Extracted data start

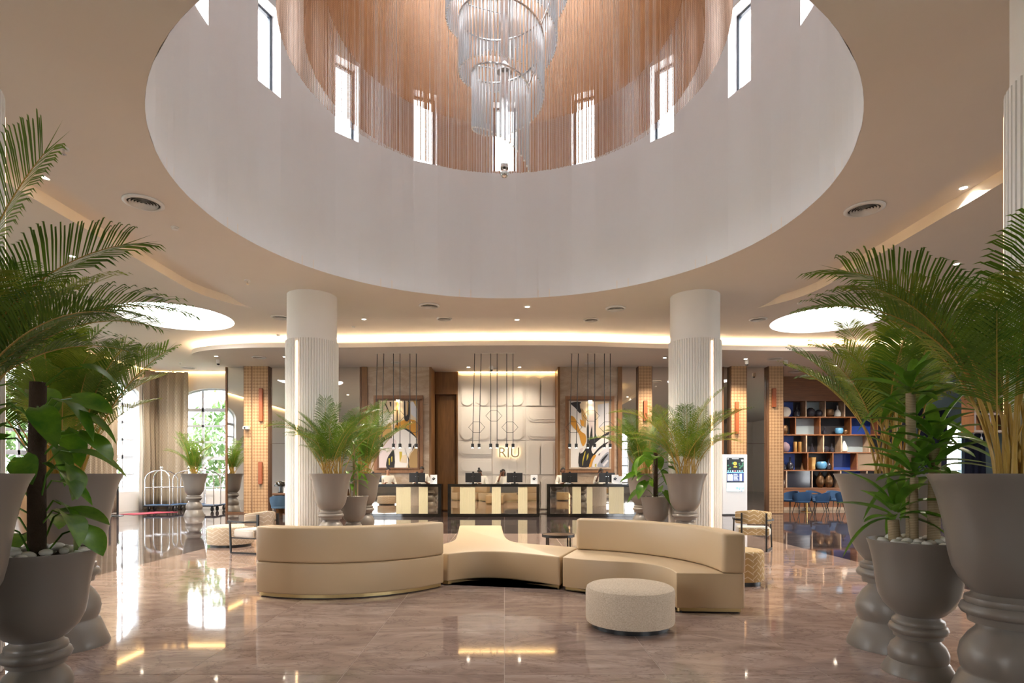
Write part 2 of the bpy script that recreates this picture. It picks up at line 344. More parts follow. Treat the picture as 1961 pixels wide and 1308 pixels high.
# ------------------------------------------------------------------ ceilings
ring = MB().prism(rsquare(0, CY, 6.08, 1.3), ZR, ZR + 0.17, [circle(0, CY, RD + .002, 96)[::-1]])
struct('ceiling', ring, 'ceiling_paint', 'lower square ceiling around the round opening')
struct('ceiling', MB().prism(rsquare(0, CY, 7.9, 2.7), ZS, ZS + 0.1, [circle(0, CY, RD + .3, 96)[::-1]]), 'ceiling_paint', 'recessed strip of ceiling above the lower square')
SK = [(-9.15, 16.2), (9.15, 16.5)]
hole = rsquare(0, CY, 7.45, 2.6)
oc = MB().prism([(XL, YF), (XR, YF), (XR, YB), (XL, YB)], ZO, ZS + .02, [hole[::-1]] + [circle(x, y, 1.47, 48)[::-1] for x, y in SK])
struct('ceiling', oc, 'ceiling_paint', 'upper ceiling of the hall with two round skylights')
can = crom([(-10.3, 22.3), (-10.42, 21.3), (-10.6, 20.3), (-10.55, 19.6), (-10.05, 19.05), (-9.1, 18.65), (-7.6, 18.42), (-5, 18.42), (-2, 18.2), (0, 18.12), (2, 18.15), (5, 18.55), (8, 18.85), (12, 19.0), (16, 19.0), (XR, 19.0)], 5)
canp = can + [(XR, YB), (-10.3, YB)]
struct('ceiling', MB().prism(canp, ZC, ZC + 0.14), 'ceiling_paint', 'dropped canopy ceiling over the reception desks')
def ribbon(path, z, wd, h=0.02, closed=False):
    mb = MB(); n = len(path); P = [Vector((p[0], p[1])) for p in path]; vs = []
    for i in range(n):
        a = P[(i - 1) % n] if closed or i else P[0]; b = P[(i + 1) % n] if closed or i < n - 1 else P[-1]
        t = (b - a).normalized(); q = Vector((-t.y, t.x)) * wd / 2
        vs += [(P[i].x + q.x, P[i].y + q.y, z), (P[i].x - q.x, P[i].y - q.y, z), (P[i].x + q.x, P[i].y + q.y, z + h), (P[i].x - q.x, P[i].y - q.y, z + h)]
    fs = []
    for i in range(n if closed else n - 1):
        a, b = 4 * i, 4 * ((i + 1) % n); fs += [(a, b, b + 1, a + 1), (a + 2, a + 3, b + 3, b + 2), (a, a + 2, b + 2, b), (a + 1, b + 1, b + 3, a + 3)]
    return mb.add(vs, fs)
cl = [(x + (0.28 if x < -9 else 0), y + 0.30) for x, y in can[8:]]
tag(ribbon(cl, ZC + 0.145, 0.06).build('cove_light', 'warm_led'), 'warm glowing light strip along the top of the reception canopy', 'light strip')
tag(ribbon(rsquare(0, CY, 5.95, 1.25), ZR + 0.175, 0.025, 0.012, True).build('cove_light', 'wall_led'), 'warm light strip hidden above the lower square ceiling edge', 'light strip')
# drum
NW = 16; dw = 0.0585
DT = 12.6; ZW0, ZW1 = 8.28, 9.82
def ring_pts(r, z, a): return (r * math.sin(a), CY + r * math.cos(a), z)
mb = MB(); angs = []
for k in range(NW):
    c = 2 * PI * k / NW; seg = 2 * PI / NW
    angs += [(c - dw, c + dw, True)]
    for j in range(5): a0 = c + dw + (seg - 2 * dw) * j / 5; angs.append((a0, a0 + (seg - 2 * dw) / 5, False))
for a0, a1, win in angs:
    for z0, z1 in ((ZR, ZW0), (ZW0, ZW1), (ZW1, DT)):
        if win and z0 == ZW0: 
            for (p, q, zz0, zz1) in ((a0, a0, ZW0, ZW1), (a1, a1, ZW0, ZW1)):
                mb.add([ring_pts(RD, zz0, p), ring_pts(RD + .32, zz0, p), ring_pts(RD + .32, zz1, p), ring_pts(RD, zz1, p)], [(0, 1, 2, 3)])
            for zz in (ZW0, ZW1): mb.add([ring_pts(RD, zz, a0), ring_pts(RD, zz, a1), ring_pts(RD + .32, zz, a1), ring_pts(RD + .32, zz, a0)], [(0, 1, 2, 3)])
            continue
        mb.add([ring_pts(RD, z0, a0), ring_pts(RD, z0, a1), ring_pts(RD, z1, a1), ring_pts(RD, z1, a0)], [(0, 1, 2, 3)])
        mb.add([ring_pts(RD + .32, z0, a0), ring_pts(RD + .32, z0, a1), ring_pts(RD + .32, z1, a1), ring_pts(RD + .32, z1, a0)], [(3, 2, 1, 0)])
struct('wall_drum', mb, 'drum_plaster', 'round white drum wall rising above the ceiling opening', fix=False)
struct('ceiling', MB().prism(circle(0, CY, RD + .4, 64), DT, DT + .1, [circle(0, CY, 1.7, 48)[::-1]]), 'drum_plaster', 'flat roof ring closing the top of the drum')
e = bpy.data.objects.new('window_40', None); C.objects.link(e); e.location = (0, CY, DT + .08); e['kind'] = 'structure'; e['label'] = 'round glazed roof light, unseen and added to brighten the drum from above'  # unseen roof light, added so daylight reaches the chains and chandelier
MB().lathe([(1.7, 0), (1.7, .01), (.02, .2), (.02, .19)], 40, caps=False).build('pane', 'window_glass', e)
portal((0, CY, DT + .35), (0, 0, 0), 3.4, 3.4)
for k in range(NW):
    a = 2 * PI * k / NW
    e = bpy.data.objects.new('window_%d' % (k + 1), None); C.objects.link(e); e.location = ring_pts(RD, 0, a); e.rotation_euler.z = -a
    e['kind'] = 'structure'; e['label'] = 'narrow upright drum window, ' + ('straight behind the chandelier' if k == 0 else 'number %d round from the one behind the chandelier' % k)
    hw = RD * math.sin(dw) ; y0 = 0.20
    f = MB().box(-hw, -hw + .05, y0, y0 + .06, ZW0, ZW1).box(hw - .05, hw, y0, y0 + .06, ZW0, ZW1).box(-hw, hw, y0, y0 + .06, ZW0, ZW0 + .05).box(-hw, hw, y0, y0 + .06, ZW1 - .05, ZW1)
    f.build('window_frame', 'navy_frame', e)
    MB().add([(-hw, y0 + .03, ZW0), (hw, y0 + .03, ZW0), (hw, y0 + .03, ZW1), (-hw, y0 + .03, ZW1)], [(0, 1, 2, 3)]).build('pane', 'window_glass', e)
    p = ring_pts(RD + .33, (ZW0 + ZW1) / 2, a); portal(p, (PI / 2, 0, -a + PI), 2 * hw, ZW1 - ZW0)
# skylight wells
for i, (x, y) in enumerate(SK):
    e = bpy.data.objects.new('window_%d' % (17 + i), None); C.objects.link(e); e.location = (x, y, ZO); e['kind'] = 'structure'
    e['label'] = 'round skylight in the ceiling ' + ('on the curtained side' if x < 0 else 'on the shelf side')
    mb = MB(); mb.lathe([(1.47, 0), (1.47, 0.55), (1.62, 0.55), (1.62, 0.2)], 48, caps=False); mb.build('skylight_well', 'plaster', e)
    MB().lathe([(1.47, 0.5), (1.2, 0.53), (0.6, 0.56), (0.02, 0.57)], 48, caps=False).build('pane', 'window_glass', e, smooth=True)
    portal((x, y, ZO + .6), (0, 0, 0), 2.9, 2.9)

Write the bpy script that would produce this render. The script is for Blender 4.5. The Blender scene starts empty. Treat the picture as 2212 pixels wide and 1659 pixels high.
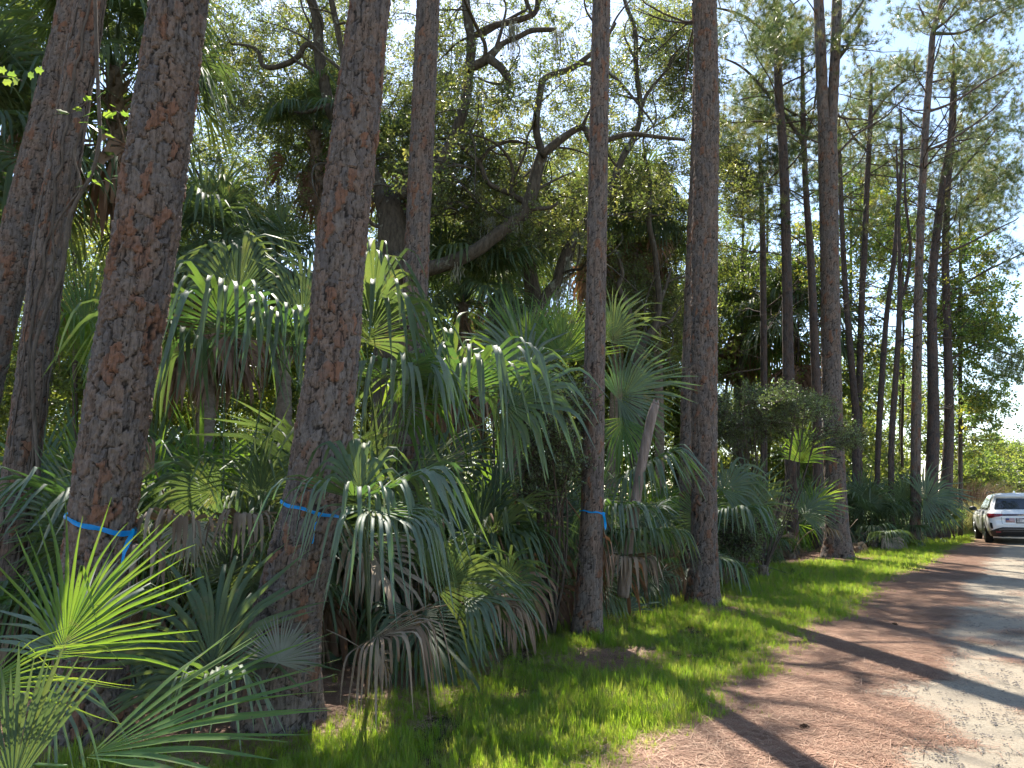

Extracted data end

Your task is to return the entries above exactly, with no pictures.

§ **Task answer**:
Write part 2 of the bpy script that recreates this picture. It picks up at line 344. More parts follow. Treat the picture as 1961 pixels wide and 1308 pixels high.
# ------------------------------------------------------------------ ceilings
ring = MB().prism(rsquare(0, CY, 6.08, 1.3), ZR, ZR + 0.17, [circle(0, CY, RD + .002, 96)[::-1]])
struct('ceiling', ring, 'ceiling_paint', 'lower square ceiling around the round opening')
struct('ceiling', MB().prism(rsquare(0, CY, 7.9, 2.7), ZS, ZS + 0.1, [circle(0, CY, RD + .3, 96)[::-1]]), 'ceiling_paint', 'recessed strip of ceiling above the lower square')
SK = [(-9.15, 16.2), (9.15, 16.5)]
hole = rsquare(0, CY, 7.45, 2.6)
oc = MB().prism([(XL, YF), (XR, YF), (XR, YB), (XL, YB)], ZO, ZS + .02, [hole[::-1]] + [circle(x, y, 1.47, 48)[::-1] for x, y in SK])
struct('ceiling', oc, 'ceiling_paint', 'upper ceiling of the hall with two round skylights')
can = crom([(-10.3, 22.3), (-10.42, 21.3), (-10.6, 20.3), (-10.55, 19.6), (-10.05, 19.05), (-9.1, 18.65), (-7.6, 18.42), (-5, 18.42), (-2, 18.2), (0, 18.12), (2, 18.15), (5, 18.55), (8, 18.85), (12, 19.0), (16, 19.0), (XR, 19.0)], 5)
canp = can + [(XR, YB), (-10.3, YB)]
struct('ceiling', MB().prism(canp, ZC, ZC + 0.14), 'ceiling_paint', 'dropped canopy ceiling over the reception desks')
def ribbon(path, z, wd, h=0.02, closed=False):
    mb = MB(); n = len(path); P = [Vector((p[0], p[1])) for p in path]; vs = []
    for i in range(n):
        a = P[(i - 1) % n] if closed or i else P[0]; b = P[(i + 1) % n] if closed or i < n - 1 else P[-1]
        t = (b - a).normalized(); q = Vector((-t.y, t.x)) * wd / 2
        vs += [(P[i].x + q.x, P[i].y + q.y, z), (P[i].x - q.x, P[i].y - q.y, z), (P[i].x + q.x, P[i].y + q.y, z + h), (P[i].x - q.x, P[i].y - q.y, z + h)]
    fs = []
    for i in range(n if closed else n - 1):
        a, b = 4 * i, 4 * ((i + 1) % n); fs += [(a, b, b + 1, a + 1), (a + 2, a + 3, b + 3, b + 2), (a, a + 2, b + 2, b), (a + 1, b + 1, b + 3, a + 3)]
    return mb.add(vs, fs)
cl = [(x + (0.28 if x < -9 else 0), y + 0.30) for x, y in can[8:]]
tag(ribbon(cl, ZC + 0.145, 0.06).build('cove_light', 'warm_led'), 'warm glowing light strip along the top of the reception canopy', 'light strip')
tag(ribbon(rsquare(0, CY, 5.95, 1.25), ZR + 0.175, 0.025, 0.012, True).build('cove_light', 'wall_led'), 'warm light strip hidden above the lower square ceiling edge', 'light strip')
# drum
NW = 16; dw = 0.0585
DT = 12.6; ZW0, ZW1 = 8.28, 9.82
def ring_pts(r, z, a): return (r * math.sin(a), CY + r * math.cos(a), z)
mb = MB(); angs = []
for k in range(NW):
    c = 2 * PI * k / NW; seg = 2 * PI / NW
    angs += [(c - dw, c + dw, True)]
    for j in range(5): a0 = c + dw + (seg - 2 * dw) * j / 5; angs.append((a0, a0 + (seg - 2 * dw) / 5, False))
for a0, a1, win in angs:
    for z0, z1 in ((ZR, ZW0), (ZW0, ZW1), (ZW1, DT)):
        if win and z0 == ZW0: 
            for (p, q, zz0, zz1) in ((a0, a0, ZW0, ZW1), (a1, a1, ZW0, ZW1)):
                mb.add([ring_pts(RD, zz0, p), ring_pts(RD + .32, zz0, p), ring_pts(RD + .32, zz1, p), ring_pts(RD, zz1, p)], [(0, 1, 2, 3)])
            for zz in (ZW0, ZW1): mb.add([ring_pts(RD, zz, a0), ring_pts(RD, zz, a1), ring_pts(RD + .32, zz, a1), ring_pts(RD + .32, zz, a0)], [(0, 1, 2, 3)])
            continue
        mb.add([ring_pts(RD, z0, a0), ring_pts(RD, z0, a1), ring_pts(RD, z1, a1), ring_pts(RD, z1, a0)], [(0, 1, 2, 3)])
        mb.add([ring_pts(RD + .32, z0, a0), ring_pts(RD + .32, z0, a1), ring_pts(RD + .32, z1, a1), ring_pts(RD + .32, z1, a0)], [(3, 2, 1, 0)])
struct('wall_drum', mb, 'drum_plaster', 'round white drum wall rising above the ceiling opening', fix=False)
struct('ceiling', MB().prism(circle(0, CY, RD + .4, 64), DT, DT + .1, [circle(0, CY, 1.7, 48)[::-1]]), 'drum_plaster', 'flat roof ring closing the top of the drum')
e = bpy.data.objects.new('window_40', None); C.objects.link(e); e.location = (0, CY, DT + .08); e['kind'] = 'structure'; e['label'] = 'round glazed roof light, unseen and added to brighten the drum from above'  # unseen roof light, added so daylight reaches the chains and chandelier
MB().lathe([(1.7, 0), (1.7, .01), (.02, .2), (.02, .19)], 40, caps=False).build('pane', 'window_glass', e)
portal((0, CY, DT + .35), (0, 0, 0), 3.4, 3.4)
for k in range(NW):
    a = 2 * PI * k / NW
    e = bpy.data.objects.new('window_%d' % (k + 1), None); C.objects.link(e); e.location = ring_pts(RD, 0, a); e.rotation_euler.z = -a
    e['kind'] = 'structure'; e['label'] = 'narrow upright drum window, ' + ('straight behind the chandelier' if k == 0 else 'number %d round from the one behind the chandelier' % k)
    hw = RD * math.sin(dw) ; y0 = 0.20
    f = MB().box(-hw, -hw + .05, y0, y0 + .06, ZW0, ZW1).box(hw - .05, hw, y0, y0 + .06, ZW0, ZW1).box(-hw, hw, y0, y0 + .06, ZW0, ZW0 + .05).box(-hw, hw, y0, y0 + .06, ZW1 - .05, ZW1)
    f.build('window_frame', 'navy_frame', e)
    MB().add([(-hw, y0 + .03, ZW0), (hw, y0 + .03, ZW0), (hw, y0 + .03, ZW1), (-hw, y0 + .03, ZW1)], [(0, 1, 2, 3)]).build('pane', 'window_glass', e)
    p = ring_pts(RD + .33, (ZW0 + ZW1) / 2, a); portal(p, (PI / 2, 0, -a + PI), 2 * hw, ZW1 - ZW0)
# skylight wells
for i, (x, y) in enumerate(SK):
    e = bpy.data.objects.new('window_%d' % (17 + i), None); C.objects.link(e); e.location = (x, y, ZO); e['kind'] = 'structure'
    e['label'] = 'round skylight in the ceiling ' + ('on the curtained side' if x < 0 else 'on the shelf side')
    mb = MB(); mb.lathe([(1.47, 0), (1.47, 0.55), (1.62, 0.55), (1.62, 0.2)], 48, caps=False); mb.build('skylight_well', 'plaster', e)
    MB().lathe([(1.47, 0.5), (1.2, 0.53), (0.6, 0.56), (0.02, 0.57)], 48, caps=False).build('pane', 'window_glass', e, smooth=True)
    portal((x, y, ZO + .6), (0, 0, 0), 2.9, 2.9)

Write the bpy script that would produce this render. The script is for Blender 4.5. The Blender scene starts empty. Treat the picture as 2212 pixels wide and 1659 pixels high.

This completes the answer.